On 2005-10-19 23:52, Michael Glaesemann wrote:
On Oct 20, 2005, at 15:45 , Roger Hand wrote:
On Oct 20, 2005, at 14:50 , Dean Gibson (DB Administrator) wrote:
PSQL has the option to output the result of queries in several
different formats, including HTML. Suggestion: have an option to
output query results in XML format.
My personal opinion on this is that there are a lot of different
ideas about how the XML should/could be written, and a the current
output can be piped to a script in <insert favorite scripting
language here> to format to match anyone's wish. Rather than have
psql decree the one and true format or include so many as to make
maintainability burdensome, further formatting is best left to the
end user.
By that reasoning there shouldn't be html format either.
Agreed :) I'd submit a patch to remove it if I thought it'd be
accepted--and more importantly, if I thought it were worth the time
it'd take me (I'm still learning C, and the little bit of PostgreSQL
code I'm familiar with is not the psql client) (excuses excuses :).
Though justification for removing a feature is different from that of
adding or extending one: removing one breaks backwards compatibility.
Michael Glaesemann
grzm myrealbox com
So, which other features THAT YOU DON"T PERSONALLY WANT OR SEE THE NEED
FOR, would you remove from PostgreSQL ??? Do you personally not use the
expanded, or unaligned outputs ??? By all means rip them out !!!
(sarcasm off)
While not every suggested feature needs to be in software, the idea that
you'd remove a useful feature that someone else found valuable enough to
spend the time coding, testing, etc, is anathema to me. Remind me to
NEVER let you touch the open-source projects I control. I'm looking for
contributors, not hackers or saboteurs. Not to mention people that are
open to new ideas.
Second, surrounding field values with XML tags having the name of the
field, would be BY FAR the most natural way of representing the data.

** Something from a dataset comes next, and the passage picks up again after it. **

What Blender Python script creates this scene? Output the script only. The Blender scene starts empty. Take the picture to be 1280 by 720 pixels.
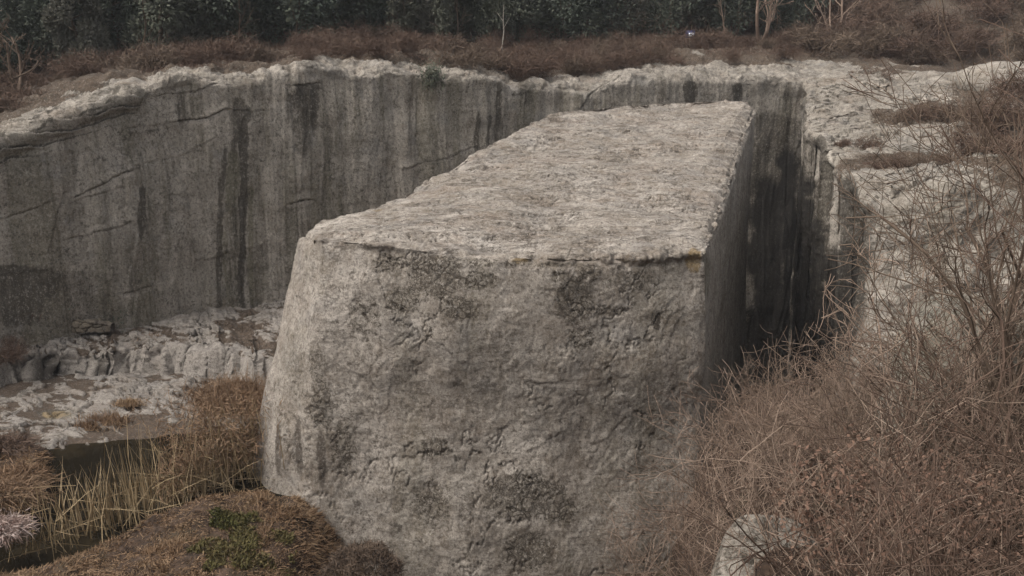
import bpy, math, random
import numpy as np
from mathutils import Vector

# ------------------------------------------------------------------ camera, sky, sun, exposure
PITCH = math.radians(14.0)
F = 640 / math.tan(math.radians(30))
scene = bpy.context.scene
cam_d = bpy.data.cameras.new('camera'); cam = bpy.data.objects.new('camera', cam_d)
scene.collection.objects.link(cam); scene.camera = cam
cam_d.sensor_width = 36; cam_d.angle = math.radians(60); cam_d.clip_start = .1; cam_d.clip_end = 1500
cam.location = (0, 0, 0); cam.rotation_euler = (math.pi / 2 - PITCH, 0, 0)

SUN_EL, SUN_AZ = math.radians(54), math.radians(-116)     # azimuth from +Y towards +X
world = bpy.data.worlds.new('World'); scene.world = world; world.use_nodes = True
wn = world.node_tree.nodes; wl = world.node_tree.links; wn.clear()
sky = wn.new('ShaderNodeTexSky'); sky.sky_type = 'NISHITA'; sky.sun_disc = False
sky.sun_elevation = SUN_EL; sky.sun_rotation = SUN_AZ
sky.air_density = 1.0; sky.dust_density = 6.0; sky.ozone_density = .6
hs = wn.new('ShaderNodeHueSaturation'); hs.inputs['Saturation'].default_value = .22
bg = wn.new('ShaderNodeBackground'); bg.inputs['Strength'].default_value = .13
wo = wn.new('ShaderNodeOutputWorld')
wl.new(sky.outputs[0], hs.inputs['Color']); wl.new(hs.outputs[0], bg.inputs[0]); wl.new(bg.outputs[0], wo.inputs[0])
sd = bpy.data.lights.new('sun', 'SUN'); sd.energy = 1.0; sd.angle = math.radians(25); sd.color = (1, .95, .89)
so = bpy.data.objects.new('sun', sd); scene.collection.objects.link(so)
sv = Vector((math.sin(SUN_AZ) * math.cos(SUN_EL), math.cos(SUN_AZ) * math.cos(SUN_EL), math.sin(SUN_EL)))
so.rotation_euler = sv.to_track_quat('Z', 'Y').to_euler(); so.location = (0, 0, 40)
scene.view_settings.view_transform = 'Standard'; scene.view_settings.look = 'None'
scene.view_settings.gamma = 1; scene.view_settings.use_curve_mapping = False
scene.view_settings.exposure = 0.74
scene.cycles.max_bounces = 6; scene.cycles.volume_bounces = 0; scene.cycles.diffuse_bounces = 3

# ------------------------------------------------------------------ helpers
rnd = random.Random(7); rng = np.random.default_rng(11)
CP, SP = math.cos(PITCH), math.sin(PITCH)

def at(px, py, D):
    """point on the line of sight through photo pixel px,py, D metres ahead"""
    px, py, D = np.broadcast_arrays(np.asarray(px, float), np.asarray(py, float), np.asarray(D, float))
    u = (px - 640) / F; v = -(py - 360) / F
    y = CP + v * SP; z = -SP + v * CP
    return np.stack([u * D / y, D, z * D / y], -1)

def pix(P):
    """where a world point shows in the photo"""
    P = np.asarray(P, float)
    fw = P[..., 1] * CP - P[..., 2] * SP; up = P[..., 1] * SP + P[..., 2] * CP
    fw = np.maximum(fw, .1)
    return 640 + F * P[..., 0] / fw, 360 - F * up / fw

def sm(a, b, x):
    t = np.clip((x - a) / (b - a), 0, 1); return t * t * (3 - 2 * t)

_g = np.random.default_rng(3); PERM = _g.permutation(256); PERM = np.concatenate([PERM, PERM, PERM])
GR = _g.normal(size=(256, 3)); GR /= np.linalg.norm(GR, axis=1)[:, None]

def perlin(P):
    I = np.floor(P).astype(np.int64); f = (P - I).astype(np.float32); I &= 255
    w = f * f * f * (f * (f * 6 - 15) + 10); out = 0
    for a in (0, 1):
        wx = w[:, 0] if a else 1 - w[:, 0]
        for b in (0, 1):
            wy = w[:, 1] if b else 1 - w[:, 1]
            for c in (0, 1):
                wz = w[:, 2] if c else 1 - w[:, 2]
                h = PERM[PERM[PERM[(I[:, 0] + a) & 255] + ((I[:, 1] + b) & 255)] + ((I[:, 2] + c) & 255)]
                g = GR[h]
                out = out + wx * wy * wz * (g[:, 0] * (f[:, 0] - a) + g[:, 1] * (f[:, 1] - b) + g[:, 2] * (f[:, 2] - c))
    return out * 1.5

def fbm(P, s=1.0, o=4, rough=.5, sc=(1, 1, 1), seed=0.0):
    Q = P * (np.array(sc) * s) + seed * 17.31 + .37; a = 1; t = 0; r = 0
    for _ in range(o):
        r = r + a * perlin(Q); t += a; Q = Q * 2.03 + 5.1; a *= rough
    return r / t

def ridge(P, **k):
    return 1 - np.abs(fbm(P, **k)) * 2

def voro(P):
    I = np.floor(P).astype(np.int64); f = P - I
    d1 = np.full(len(P), 9.); d2 = d1.copy(); idc = np.zeros(len(P), np.int64)
    for a in (-1, 0, 1):
        for b in (-1, 0, 1):
            for c in (-1, 0, 1):
                h = PERM[PERM[PERM[(I[:, 0] + a) & 255] + ((I[:, 1] + b) & 255)] + ((I[:, 2] + c) & 255)]
                q = GR[h] * .45 + .5 + np.array([a, b, c]) - f
                d = np.sqrt((q * q).sum(1))
                n = d < d1
                d2 = np.where(n, d1, np.minimum(d2, d)); idc = np.where(n, h, idc); d1 = np.where(n, d, d1)
    return d1, d2, idc

def beds(P, s, q, sc, seed, o=4):
    f = fbm(P, s, o, .55, sc, seed) * q; b = np.floor(f); r = f - b
    return (b + sm(.80, 1., r)) / q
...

The only "variable" in what I suggested was the name of the row tag,
which could either be a formatting parameter, or (my preference) easily
changed by the user in the script which added the surrounding XML (which
I left off because THAT PORTION is highly variable).
I just find it surprising that XML is not one of the formats provided,
considering that XML is considered a data interchange format (much more
than HTML, which is a representation format).